PROBLEM REQUIREMENTS. Leave the pictures out and retype the lines from the beginning through the line with "S.camera = co", both ends included.
______
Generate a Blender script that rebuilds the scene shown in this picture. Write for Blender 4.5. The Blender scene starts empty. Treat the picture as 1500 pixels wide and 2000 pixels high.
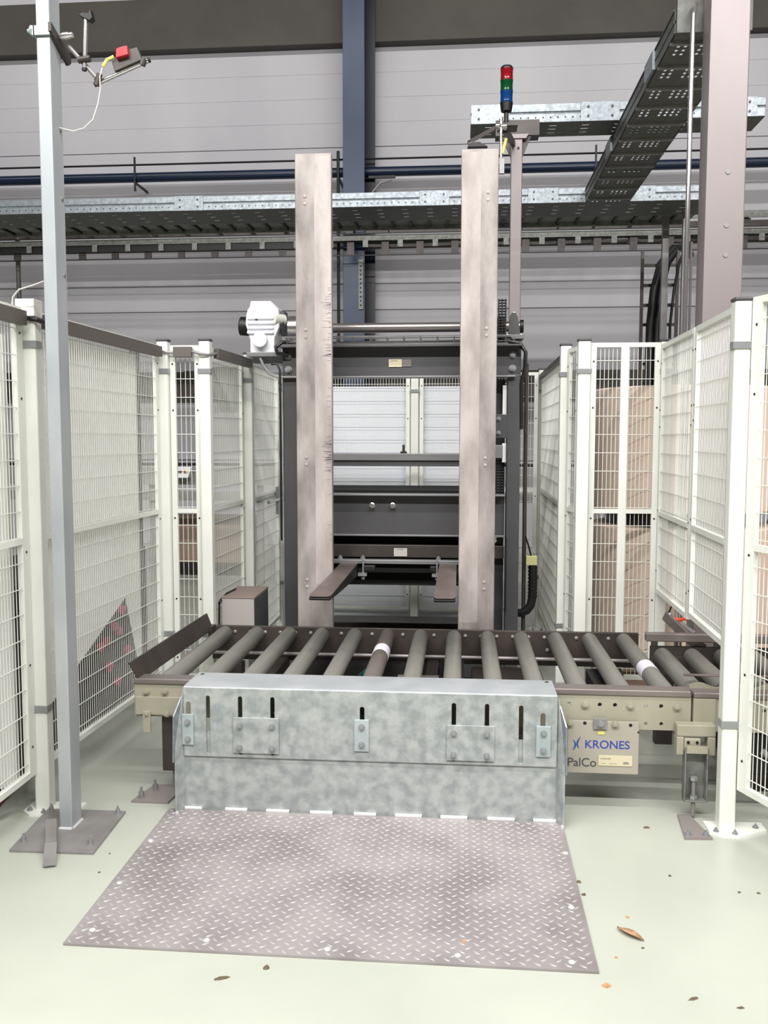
import bpy, bmesh, math, random
from mathutils import Vector, Matrix
random.seed(11)
S = bpy.context.scene
C = S.collection
V = Vector

# ------------------------------------------------------------------ camera
cam = bpy.data.cameras.new('camera')
cam.sensor_fit = 'HORIZONTAL'; cam.sensor_width = 36.0; cam.lens = 36.0 * 1759 / 1500
cam.clip_start = 0.05; cam.clip_end = 100
co = bpy.data.objects.new('camera', cam); C.objects.link(co)
pitch, yaw = 0.08199, 0.08564
co.location = (0, 0, 1.5); co.rotation_euler = (math.pi / 2 - pitch, -0.0007, yaw)
S.camera = co

# ------------------------------------------------------------------ world, lamps, exposure
S.view_settings.view_transform = 'Standard'
S.view_settings.look = 'None'
S.view_settings.gamma = 1.0
S.view_settings.use_curve_mapping = False
S.view_settings.exposure = 0.13
w = bpy.data.worlds.new('world'); S.world = w; w.use_nodes = True
w.node_tree.nodes['Background'].inputs[0].default_value = (0.9, 0.93, 1.0, 1)
w.node_tree.nodes['Background'].inputs[1].default_value = 0.006
def strip(y, z, power, sx=22.0, sy=0.16, col=(1, 0.985, 0.97), x=0.0, tilt=0.0):
    l = bpy.data.lights.new('strip_lamp_or_wall_fill', 'AREA'); l.shape = 'RECTANGLE'
    l.size = sx; l.size_y = sy; l.energy = power; l.color = col
    o = bpy.data.objects.new('strip_lamp_or_wall_fill', l); C.objects.link(o)
    o.location = (x, y, z); o.rotation_euler = (tilt, 0, 0)
strip(-2.2, 6.6, 1150, sx=12, tilt=math.radians(34))
strip(1.2, 7.0, 520, sx=12, tilt=math.radians(15))
strip(8.3, 7.9, 330, tilt=math.radians(72))  # added light aimed at the rear wall to brighten it; no such fixture

# ------------------------------------------------------------------ materials
def lin(h):
    h = h.lstrip('#'); r = [int(h[i:i + 2], 16) / 255 for i in (0, 2, 4)]
    return tuple((c / 12.92 if c <= .04045 else ((c + .055) / 1.055) ** 2.4) for c in r) + (1,)
MATS = {}
def mat(name, col, rough=.5, metal=0.0, col2=None, scale=6.0, stretch=(1, 1, 1), lo=.35, hi=.65, bump=0.0, bscale=60.0, detail=4.0, rvar=0.0, vor=False):
    m = bpy.data.materials.new(name); m.use_nodes = True
    nt = m.node_tree; b = nt.nodes['Principled BSDF']
    b.inputs['Base Color'].default_value = lin(col); b.inputs['Roughness'].default_value = rough
    b.inputs['Metallic'].default_value = metal
    tc = nt.nodes.new('ShaderNodeTexCoord'); mp = nt.nodes.new('ShaderNodeMapping')
    mp.inputs['Scale'].default_value = stretch
    nt.links.new(tc.outputs['Object'], mp.inputs[0])
    if col2:
        if vor:
            n = nt.nodes.new('ShaderNodeTexVoronoi'); n.inputs['Scale'].default_value = scale
            nt.links.new(mp.outputs[0], n.inputs['Vector'])
            sep = nt.nodes.new('ShaderNodeSeparateColor'); nt.links.new(n.outputs['Color'], sep.inputs[0])
            n2 = nt.nodes.new('ShaderNodeTexNoise'); n2.inputs['Scale'].default_value = scale * .6; n2.inputs['Detail'].default_value = 5
            nt.links.new(mp.outputs[0], n2.inputs['Vector'])
            mx = nt.nodes.new('ShaderNodeMix'); mx.data_type = 'FLOAT'; mx.inputs[0].default_value = .72
            nt.links.new(sep.outputs[0], mx.inputs[2]); nt.links.new(n2.outputs[0], mx.inputs[3]); fac = mx.outputs[0]
        else:
            n = nt.nodes.new('ShaderNodeTexNoise'); n.inputs['Scale'].default_value = scale; n.inputs['Detail'].default_value = detail
            nt.links.new(mp.outputs[0], n.inputs['Vector']); fac = n.outputs[0]
        r = nt.nodes.new('ShaderNodeValToRGB')
        r.color_ramp.elements[0].position = lo; r.color_ramp.elements[0].color = lin(col)
        r.color_ramp.elements[1].position = hi; r.color_ramp.elements[1].color = lin(col2)
        nt.links.new(fac, r.inputs[0]); nt.links.new(r.outputs[0], b.inputs['Base Color'])
        if rvar:
            mr = nt.nodes.new('ShaderNodeMapRange'); mr.inputs[3].default_value = rough - rvar; mr.inputs[4].default_value = rough + rvar
            nt.links.new(fac, mr.inputs[0]); nt.links.new(mr.outputs[0], b.inputs['Roughness'])
    if bump:
        nb = nt.nodes.new('ShaderNodeTexNoise'); nb.inputs['Scale'].default_value = bscale; nb.inputs['Detail'].default_value = 3
        nt.links.new(mp.outputs[0], nb.inputs['Vector'])
        bp = nt.nodes.new('ShaderNodeBump'); bp.inputs['Strength'].default_value = bump; bp.inputs['Distance'].default_value = .01
        nt.links.new(nb.outputs[0], bp.inputs['Height']); nt.links.new(bp.outputs[0], b.inputs['Normal'])
    MATS[name] = m
    return m
M = MATS
mat('floor_paint', '#abafa3', .30, 0, '#b6b9ad', 1.3, bump=.03, bscale=8, rvar=.08)
mat('wall_white', '#b3b1b6', .55, 0, '#bebcc0', .8, (1, 1, .4))
mat('band_dark', '#3a352f', .6, 0, '#423d36', 2)
mat('ceiling_grey', '#4f4d4c', .8)
mat('hall_grey', '#3c3a39', .8)
mat('fence_white', '#dfe1d8', .38, 0, '#e8e9e2', 3)
mat('galv', '#979da2', .42, .5, '#7f868b', 40, lo=.34, hi=.66, rvar=.06, detail=7)
mat('galv_panel', '#b4b8b6', .42, .3, '#959b9b', 26, lo=.36, hi=.64, rvar=.06, detail=8)
mat('galv_dull', '#8a8b88', .55, .4, '#74756f', 30, vor=True)
mat('tray_shaded', '#5e605d', .5, .3, '#53544f', 30, vor=True)  # galvanised steel darkened to paint in the trays' underside shade
mat('zinc_plate', '#b4bfc0', .4, .3, '#a5b0b2', 9)
mat('post_galv', '#b6b9bc', .40, .25, '#a3a8ac', 5, (1, 1, .4))
mat('tread_steel', '#a09a9a', .42, .2, '#868080', 3.6, lo=.4, hi=.66, rvar=.08, detail=6)
mat('tread_worn', '#b0a8a9', .42, .25)
mat('weld', '#dedede', .35, .35)
mat('roller_grey', '#7b7a74', .42, .2, '#88867f', 9, (1, .3, 1))
mat('roller_brown', '#635b57', .5, .15, '#756d68', 9, (1, .3, 1))
mat('roller_sleeve', '#e4dfee', .5)
mat('beam_beige', '#989482', .5, .05, '#a39e8d', 5)
mat('beam_brown', '#4b433e', .5, .25, '#3c3633', 5)
mat('rail_brown', '#8d827e', .38, .5, '#7e7572', 8, (.3, 1, 1))
mat('dark_rail', '#4c4542', .45, .3, '#3b3634', 6)
mat('machine_grey', '#504f51', .42, .1, '#49484a', 4)
mat('machine_light', '#8b8b8c', .4, .35, '#7d7d7d', 6, (.3, 1, 1))
mat('black', '#0c0c0d', .5)
mat('black_rubber', '#151515', .45)
mat('void', '#050505', .8)
mat('board', '#a59d99', .5, .05, '#746c68', 3.0, (2.6, 2.6, .9), lo=.40, hi=.66, bump=.15, bscale=30, detail=7)
mat('board_stain', '#b6aca8', .5, .05, '#887f7a', 3.0, (2.4, 2.4, .8), lo=.42, hi=.7, bump=.15, bscale=30, detail=7)
mat('fork_steel', '#857872', .45, .35, '#6c605b', 7, (1, .3, 1))
mat('fork_black', '#1c1b1a', .5)
mat('blue_paint', '#1e2f4b', .4, 0, '#2a3d5b', 2.2, (1, 1, .5))
mat('blue_paint_shaded', '#0c1222', .4)  # blue paint darkened to put the front flange's shadow in the colour
mat('pipe_blue', '#17243c', .3)
mat('steel_pink', '#8b8282', .42, .3, '#807778', 1.5, (1, 1, .4), rvar=.05)
mat('chrome', '#d5d2d2', .18, .9)
mat('shaft_steel', '#8b8583', .3, .7)
mat('motor_white', '#eeeef2', .35)
mat('motor_cream', '#dcdcd2', .4)
mat('kraft', '#d9c4b4', .7, 0, '#dfcbbc', 1.2)
mat('kraft_end', '#8f7a6a', .8)
mat('duct_grey', '#5d5753', .5)
mat('cap_dark', '#4c464a', .5)
mat('clip_grey', '#9ea0a2', .35, .5)
mat('sheet_white', '#e9e8e4', .5, 0, '#e2e1dd', 2)
mat('board_white', '#dfe2e8', .5)
mat('film_dark', '#171214', .4, 0, '#241a1e', 6)
mat('film_pink', '#cf4d6e', .4)
mat('box_grey', '#b2aca7', .5)
mat('box_top', '#8d7b72', .5)
mat('box_side_shade', '#4e504f', .5)  # box grey darkened, painting shade onto its right side
mat('sign', '#a39d90', .5)
mat('text_blue', '#2b3f96', .5)
mat('text_dark', '#4b4a4a', .5)
mat('label_cream', '#cdc3a5', .5)
mat('label_grey', '#77726c', .4)
mat('yellow', '#d8d26a', .5)
mat('cable_white', '#cfcbc4', .5)
mat('red', '#a31f24', .4)
mat('red_dark', '#4a1518', .5)
mat('foot_brown', '#8b8380', .5, .1)
mat('orange', '#e2502a', .4)
mat('teal', '#1f5a56', .4)
mat('leaf', '#c79c78', .7, 0, '#9c7554', 25)
mat('chip', '#5d5240', .8)
mat('conv_grey', '#9c9a98', .45, .3, '#8c8a88', 4)
mat('panel_white', '#e6e6e4', .4)
mat('strap_grey', '#93908f', .42, .25, '#85817f', 9)
for nm, c in (('lens_red', '#8e1520'), ('lens_green', '#0c4a26'), ('lens_blue', '#123f78')):
    m = mat(nm, c, .15); m.node_tree.nodes['Principled BSDF'].inputs['Transmission Weight'].default_value = .25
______
EXERCISE ANSWER.
Generate a Blender script that rebuilds the scene shown in this picture. Write for Blender 4.5. The Blender scene starts empty. Treat the picture as 1500 pixels wide and 2000 pixels high.
import bpy, bmesh, math, random
from mathutils import Vector, Matrix
random.seed(11)
S = bpy.context.scene
C = S.collection
V = Vector

# ------------------------------------------------------------------ camera
cam = bpy.data.cameras.new('camera')
cam.sensor_fit = 'HORIZONTAL'; cam.sensor_width = 36.0; cam.lens = 36.0 * 1759 / 1500
cam.clip_start = 0.05; cam.clip_end = 100
co = bpy.data.objects.new('camera', cam); C.objects.link(co)
pitch, yaw = 0.08199, 0.08564
co.location = (0, 0, 1.5); co.rotation_euler = (math.pi / 2 - pitch, -0.0007, yaw)
S.camera = co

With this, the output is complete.